If consciousness disappears when brain activity ceases, how can these accounts exist?

Such stories suggest that our standard definitions may be missing something essential.

Alternative Models of Consciousness

To bridge these gaps, some thinkers have proposed alternative models:

  • Integrated Information Theory (IIT): Consciousness arises from the degree of information integration within a system. Even systems without brains (plants, AI networks) might hold a minimal form of awareness if they integrate information in complex ways.
  • Panpsychism: Consciousness is not limited to brains or living bodies, but is a fundamental property of matter, like gravity or electromagnetism. Everything, in this view, has some degree of awareness, however small.
  • The Filter Theory: The brain doesn’t produce consciousness but filters or tunes into it, like a radio receiving signals already in the air.
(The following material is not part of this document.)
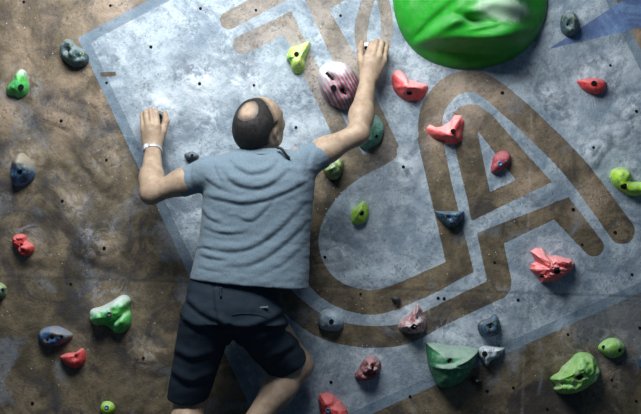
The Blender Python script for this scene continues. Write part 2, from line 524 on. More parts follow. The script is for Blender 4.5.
GROUP = 'climbing holds bolted to the wall'
K = CAM_D / FPX     # metres per pixel on the wall


def closed(pts, n):
    a = np.array(pts, float)
    m = len(a)
    out = []
    per = max(2, int(math.ceil(n / m)))
    for i in range(m):
        p0, p1, p2, p3 = a[i - 1], a[i], a[(i + 1) % m], a[(i + 2) % m]
        for t in np.arange(per) / per:
            out.append(.5 * (2 * p1 + (p2 - p0) * t + (2 * p0 - 5 * p1 + 4 * p2 - p3) * t * t + (3 * p1 - p0 - 3 * p2 + p3) * t ** 3))
    return np.array(out)


def ellipse(cx, cy, rx, ry, rot=0, n=12):
    c, s = math.cos(math.radians(rot)), math.sin(math.radians(rot))
    return [(cx + rx * math.cos(t) * c - ry * math.sin(t) * s, cy + rx * math.cos(t) * s + ry * math.sin(t) * c) for t in 2 * math.pi * np.arange(n) / n]


def hold(label, mat, outline, H, peak=None, bolts=(), feats=(), a=2.4, b=.62, rough=.10, nscale=.12, n=56, rings=18, flat=False, seed=0, sharp=False, name='climbing_hold', boltmat=None, overhang=.0, cat='climbing hold'):
    """star-shaped resin lump: outline in photo pixels, H its height off the wall in metres; feats = gaussian bumps (px, py, sx, sy, rot, metres)"""
    ol = np.array(outline, float)
    if not sharp:
        ol = closed(ol, n)
    else:
        ol = np.vstack([np.linspace(ol[i], ol[(i + 1) % len(ol)], max(2, n // len(ol)), endpoint=False) for i in range(len(ol))])
    m = len(ol)
    def foot(x, y, h):            # where a point seen at (x, y) and standing h off the wall has its foot on the wall
        k = 1 - h / CAM_D
        return 320.5 + (x - 320.5) * k, 207 + (y - 207) * k
    cen = ol.mean(0) if peak is None else np.array(peak, float)
    cen = np.array(foot(cen[0], cen[1], H))
    c3 = P(*ol.mean(0))
    base = wall_at(*ol.mean(0))
    px, py, hh = [], [], []
    rs = 1 - (np.arange(rings) / (rings - 1)) ** 1.6 * .985
    hh_r = []
    for r in rs:
        q = cen + (ol - cen) * r
        px.append(q[:, 0]); py.append(q[:, 1])
        hh_r.append(np.full(m, max(0., 1 - r ** a) ** b * H))
    px.append([cen[0]]); py.append([cen[1]]); hh_r.append([H])
    px, py, h = np.concatenate(px), np.concatenate(py), np.concatenate(hh_r)
    mask = np.clip(h / (H * .5), 0, 1)
    for ft in feats:
        fx, fy, sx, sy, rot, amp = ft[:6]
        fx, fy = foot(fx, fy, H * .85)
        cr, sr = math.cos(math.radians(rot)), math.sin(math.radians(rot))
        dx, dy = px - fx, py - fy
        u, v = dx * cr + dy * sr, -dx * sr + dy * cr
        if len(ft) > 6:       # plateau ending in a step at v = 0
            h = h + amp * np.exp(-(u / sx) ** 4) / (1 + np.exp(np.clip(v / sy, -40, 40))) * mask
        else:
            h = h + amp * np.exp(-(u / sx) ** 2 - (v / sy) ** 2) * mask
    h = h + H * rough * 2 * (vnoise(px * nscale, py * nscale, seed + label.__len__()) + .5 * vnoise(px * nscale * 2.3, py * nscale * 2.3, seed + 3)) * mask
    h = np.maximum(h, 0)
    # the wall is uneven: sink the rim a little
    W = np.array([P(x, y) for x, y in zip(px, py)])
    loc = np.array((c3[0], -base, c3[2]))
    V = np.stack([W[:, 0] - loc[0], -h + .006 * (1 - mask), W[:, 2] - loc[2]], 1)
    # bulge outwards just above the rim, undercutting the base a little
    F = []
    for i in range(rings - 1):
        for k in range(m):
            k2 = (k + 1) % m
            F.append((i * m + k, (i + 1) * m + k, (i + 1) * m + k2, i * m + k2))
    L = (rings - 1) * m
    for k in range(m):
        F.append((L + k, rings * m, L + (k + 1) % m))
    # base ring pushed into the wall, closed behind
    B = V[:m].copy(); B[:, 1] = .02
    nb = len(V)
    V = np.vstack([V, B])
    for k in range(m):
        k2 = (k + 1) % m
        F.append((nb + k, k, k2, nb + k2))
    F.append(tuple(nb + k for k in range(m)))
    # orient
    area = np.sum(ol[:, 0] * np.roll(ol[:, 1], -1) - np.roll(ol[:, 0], -1) * ol[:, 1])
    if area < 0:
        F = [tuple(reversed(f)) for f in F]
    o = link(name, mesh_np(name, V, F, not flat), mat, None, loc)
    tag(o, label, cat, GROUP)
    for bt in bolts:
        bx, by, br = bt[:3]
        bx, by = foot(bx, by, H * .9)
        j = int(np.argmin((px - bx) ** 2 + (py - by) ** 2))
        R = br * K
        # local surface slope -> orientation
        near = np.argsort((px - bx) ** 2 + (py - by) ** 2)[:14]
        A = np.stack([W[near, 0], W[near, 2], np.ones(len(near))], 1)
        sl, *_ = np.linalg.lstsq(A, h[near], rcond=None)
        nrm = Vector((-sl[0], -1, -sl[1])).normalized()
        nrm = Vector((nrm.x * .7, nrm.y, nrm.z * .7)).normalized()
        q = Vector((0, -1, 0)).rotation_difference(nrm)
        bm_ = boltmat or DARK
        dx_, dy_ = (bt[3], bt[4]) if len(bt) > 3 else (1.0, 0.0)      # stretch, rotation of a slot
        pv, pf = lathe([(R * 1.0, .014), (R * 1.0, -.0012), (R * .92, -.0022), (R * .55, -.0018)] if bm_ is DARK else
                       [(R * 1.0, .014), (R * 1.0, -.0012), (R * .9, -.0024), (R * .5, -.0024), (R * .45, -.001)], 16)
        ca, sa = math.cos(math.radians(dy_)), math.sin(math.radians(dy_))
        pv = [(x * dx_ * ca + z * sa, y, -x * dx_ * sa + z * ca) for x, y, z in pv]
        bn = 'bolt_hole' if bm_ is DARK else 'bolt'
        w = bpy.data.objects.new(bn, mesh_np(bn, pv, pf))
        COL.objects.link(w)
        w.data.materials.append(bm_)
        pb = P(bx, by)
        w.location = (pb[0] - loc[0], -float(np.max(h[near[:5]])) + .0005, pb[2] - loc[2])
        w.rotation_mode = 'QUATERNION'
        w.rotation_quaternion = q
        w.parent = o
    return o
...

This aligns with interpretations of NDEs, where awareness seems to persist without measurable brain activity.

These models are debated, speculative, and unproven. But they share something important: they keep the question open.
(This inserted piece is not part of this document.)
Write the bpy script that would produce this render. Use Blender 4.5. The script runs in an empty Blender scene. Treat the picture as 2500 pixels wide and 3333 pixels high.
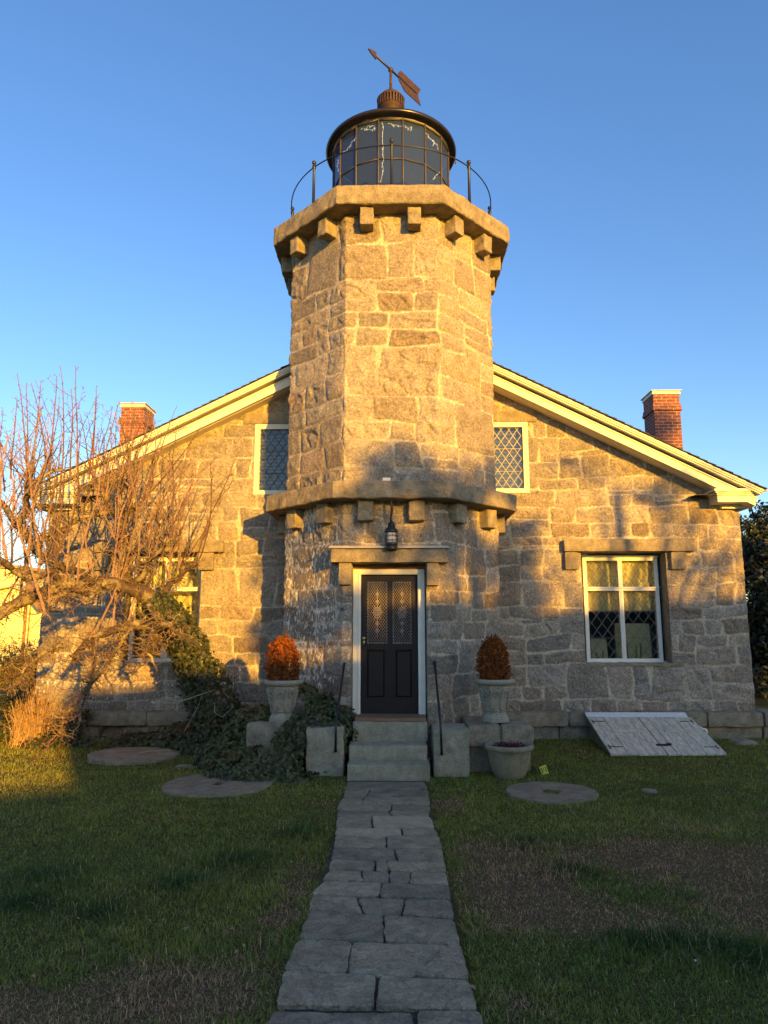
import bpy, math, random
import numpy as np
from math import radians as R, pi
random.seed(7)
RNG = np.random.default_rng(7)
scene = bpy.context.scene

# ------------------------------------------------------------------ camera, sky, sun, exposure
CAM_H, CAM_PITCH, CAM_YAW, CAM_F = 1.926, 0.1636, 0.0144, 2271.5      # focal length in pixels of the 2500x3333 photo
cam_d = bpy.data.cameras.new('camera')
cam = bpy.data.objects.new('camera', cam_d)
scene.collection.objects.link(cam)
cam.location = (0, 0, CAM_H)
cam.rotation_euler = (pi / 2 + CAM_PITCH, 0, CAM_YAW)
cam_d.sensor_fit = 'VERTICAL'
cam_d.sensor_height = 36.0
cam_d.lens = CAM_F / 3333 * 36
cam_d.clip_start, cam_d.clip_end = 0.05, 2000
scene.camera = cam
scene.render.resolution_x, scene.render.resolution_y = 768, 1024

SUN_AZ, SUN_EL = R(28.0), R(9.6)        # sun stands behind the camera to the right, low
world = bpy.data.worlds.new('World')
scene.world = world
world.use_nodes = True
wn = world.node_tree
wn.nodes.clear()
w_out = wn.nodes.new('ShaderNodeOutputWorld')
w_bg = wn.nodes.new('ShaderNodeBackground')
w_sky = wn.nodes.new('ShaderNodeTexSky')
w_sky.sky_type = 'NISHITA'
w_sky.sun_disc = False
w_sky.sun_elevation = SUN_EL
w_sky.sun_rotation = pi - SUN_AZ
w_sky.air_density, w_sky.dust_density, w_sky.ozone_density = 1.0, 0.6, 2.0
w_bg.inputs['Strength'].default_value = 0.138
w_hs = wn.nodes.new('ShaderNodeHueSaturation')
w_hs.inputs['Saturation'].default_value = 1.2
w_hs.inputs['Hue'].default_value = 0.511
w_hs.inputs['Value'].default_value = 1.0
wn.links.new(w_sky.outputs[0], w_hs.inputs['Color'])
w_mx = wn.nodes.new('ShaderNodeMix')
w_mx.data_type = 'RGBA'
w_mx.inputs[0].default_value = 0.10
w_mx.inputs[7].default_value = (0.46, 1.02, 2.30, 1)          # thin even haze over the clear-sky gradient
wn.links.new(w_hs.outputs[0], w_mx.inputs[6])
wn.links.new(w_mx.outputs[2], w_bg.inputs[0])
wn.links.new(w_bg.outputs[0], w_out.inputs[0])

sun_d = bpy.data.lights.new('sun', 'SUN')
sun_d.energy = 5.0
sun_d.angle = R(0.5)
sun_d.color = (1.0, 0.50, 0.04)
sun = bpy.data.objects.new('sun', sun_d)
scene.collection.objects.link(sun)
sun.rotation_euler = (pi / 2 - SUN_EL, 0, SUN_AZ)      # light travels towards (-sin az, cos az) and down

scene.view_settings.view_transform = 'Standard'
scene.view_settings.look = 'None'
scene.view_settings.exposure = 1.32
scene.view_settings.gamma = 1.0

# ------------------------------------------------------------------ measuring helper (photo pixel -> point at a known depth)
def at(u, v, Y):
    a = (u - 1250) / CAM_F; b = (1666.5 - v) / CAM_F
    yr = math.cos(CAM_PITCH) - b * math.sin(CAM_PITCH); z = math.sin(CAM_PITCH) + b * math.cos(CAM_PITCH)
    x = a * math.cos(CAM_YAW) - yr * math.sin(CAM_YAW); y = a * math.sin(CAM_YAW) + yr * math.cos(CAM_YAW)
    t = Y / y
    return np.array([x * t, Y, CAM_H + z * t])

def atz(u, v, Z):
    p = at(u, v, 1.0)
    t = (Z - CAM_H) / (p[2] - CAM_H)
    return np.array([p[0] * t, t, Z])

# ------------------------------------------------------------------ noise
def _h(ix, iy, iz, s):
    n = (ix.astype(np.int64) * 374761393 + iy.astype(np.int64) * 668265263 + iz.astype(np.int64) * 2147483647 + s * 1274126177) & 0xffffffff
    n = ((n ^ (n >> 13)) * 1274126177) & 0xffffffff
    n = n ^ (n >> 16)
    return n.astype(np.float64) / 4294967295.0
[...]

Indigenous Perspectives: Trees as Family

Long before modern science, Indigenous traditions around the world held that trees were not passive matter but living relatives:

  • The Māori of New Zealand see trees as ancestors, bound through whakapapa, the genealogical web that connects humans, rivers, mountains, and forests as kin.
  • The Mayan Ceiba tree serves as a world tree, connecting underworld, earth, and heavens, a cosmic axis linking all realms.
  • Among the Lakota, the cottonwood tree is central to the Sun Dance ceremony, its branches carrying prayers to the Great Spirit.
  • The Mapuche of Chile call themselves Pewenche, “people of the monkey puzzle tree,” embodying kinship with the Araucaria tree.

These traditions don’t ask whether trees are “conscious” in the scientific sense. They begin from a different premise: that trees are participants in life’s web, with presence, agency, and spirit.
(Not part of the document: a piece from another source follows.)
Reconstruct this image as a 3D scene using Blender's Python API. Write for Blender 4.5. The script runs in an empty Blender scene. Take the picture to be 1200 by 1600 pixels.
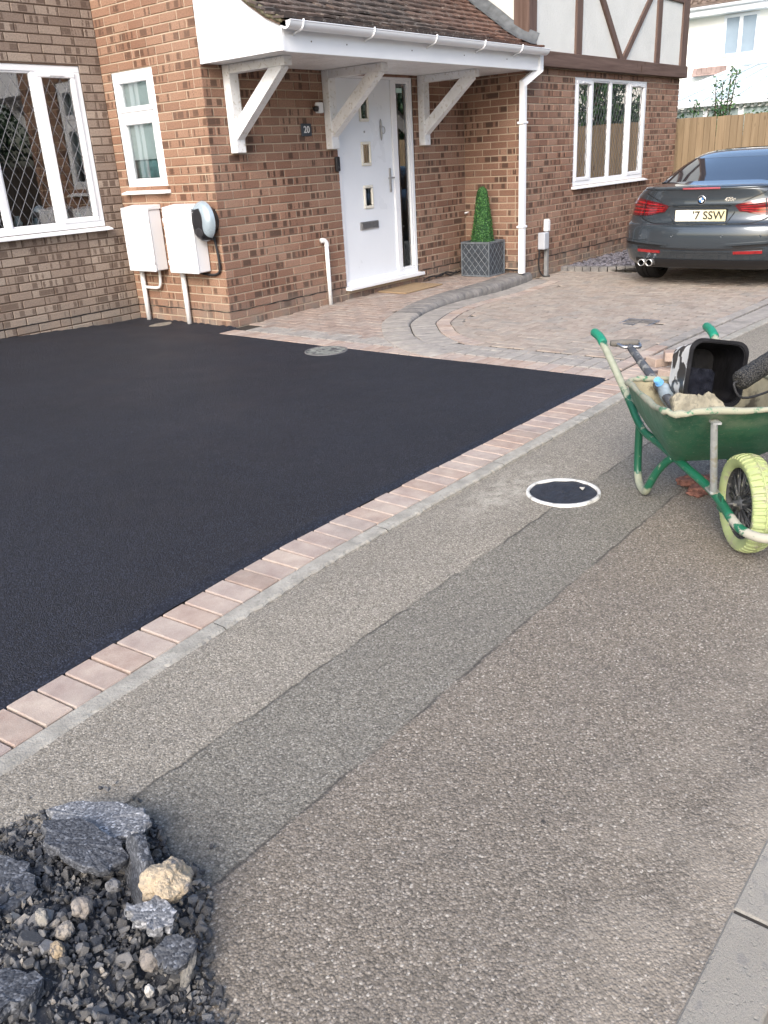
import bpy, bmesh, math, random
import numpy as np
from mathutils import Vector, Matrix, Euler
from mathutils.geometry import tessellate_polygon
from mathutils import noise as nz
rad = math.radians
SC = bpy.context.scene
COL = SC.collection
# ------------------------------------------------------------------ camera
cam_d = bpy.data.cameras.new('camera'); cam_o = bpy.data.objects.new('camera', cam_d); COL.objects.link(cam_o)
RX = ((0.6224552, -0.33269157, 0.7084249), (-0.78074778, -0.20078933, 0.59170647), (-0.0546116, -0.92141194, -0.38473057))
cam_o.matrix_world = Matrix(((RX[0][0], -RX[0][1], -RX[0][2], 0), (RX[1][0], -RX[1][1], -RX[1][2], 0),
                             (RX[2][0], -RX[2][1], -RX[2][2], 1.38), (0, 0, 0, 1)))
cam_d.sensor_fit = 'VERTICAL'; cam_d.sensor_height = 24.0; cam_d.sensor_width = 18.0
cam_d.lens = 1320.2 / 1600 * 24; cam_d.clip_start = 0.05; cam_d.clip_end = 600
SC.camera = cam_o
SC.render.resolution_x = 768; SC.render.resolution_y = 1024
# ------------------------------------------------------------------ sky, sun, exposure
SUN_EL, SUN_AZ = 36.0, 202.0        # azimuth of the direction TO the sun, degrees from +X towards +Y
wd = bpy.data.worlds.new('World'); SC.world = wd; wd.use_nodes = True
wn = wd.node_tree.nodes; wl = wd.node_tree.links
sky = wn.new('ShaderNodeTexSky'); sky.sky_type = 'NISHITA'; sky.sun_disc = False
sky.sun_elevation = rad(SUN_EL); sky.sun_rotation = rad(90 - SUN_AZ); sky.air_density = 1.0; sky.dust_density = 3.0
wl.new(sky.outputs[0], wn['Background'].inputs[0]); wn['Background'].inputs[1].default_value = 0.15
sd = bpy.data.lights.new('sun', 'SUN'); sd.energy = 1.2; sd.angle = rad(34); sd.color = (1.0, 0.96, 0.91)
so = bpy.data.objects.new('sun', sd); COL.objects.link(so)
tosun = Vector((math.cos(rad(SUN_EL)) * math.cos(rad(SUN_AZ)), math.cos(rad(SUN_EL)) * math.sin(rad(SUN_AZ)), math.sin(rad(SUN_EL))))
so.rotation_euler = tosun.to_track_quat('Z', 'Y').to_euler(); so.location = tosun * 40
SC.view_settings.view_transform = 'Standard'; SC.view_settings.look = 'None'
SC.view_settings.exposure = 1.22; SC.view_settings.gamma = 1.0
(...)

What If Consciousness Is Broader?

If science is cautious, and Indigenous traditions are relational, where does that leave us?

Perhaps the more fruitful question is not “Do trees have consciousness like humans?” but:

“What if consciousness is not a possession at all, but a field we participate in?”

What if our own awareness is not the boundary, but just one expression of something more vast?

A Coaching Perspective

For those of us in coaching and personal development, this isn’t an abstract debate.

If consciousness extends beyond the human mind, then the very questions we ask — of ourselves, our clients, and the world — shift. Coaching becomes not just about exploring the inner landscape of thought and feeling, but about listening for deeper signals: the body, the environment, and perhaps even the wider field of life itself.

Reflective Questions

Instead of rushing for an answer, pause with the questions:

  1. When in your life have you felt most vividly alive and aware, and what does that tell you about what consciousness means to you?
  2. What if the natural world were listening to you as much as you are to it? How might that change the way you walk through it?
  3. How do your own moments of awe, wonder, or mystery hint at a consciousness bigger than the self?
  4. And perhaps the most radical: what becomes possible when we stop asking whether something is conscious, and start asking how we might listen differently?

Closing Thought

Science reminds us to be rigorous. Indigenous wisdom reminds us to be humble. Philosophy reminds us to stay curious.

And maybe that’s the point. Consciousness, whether in humans, trees, or the cosmos, is not a riddle to be solved, but a relationship to be deepened.

What if listening itself, to trees, to silence, to mystery, is a doorway into consciousness beyond the self?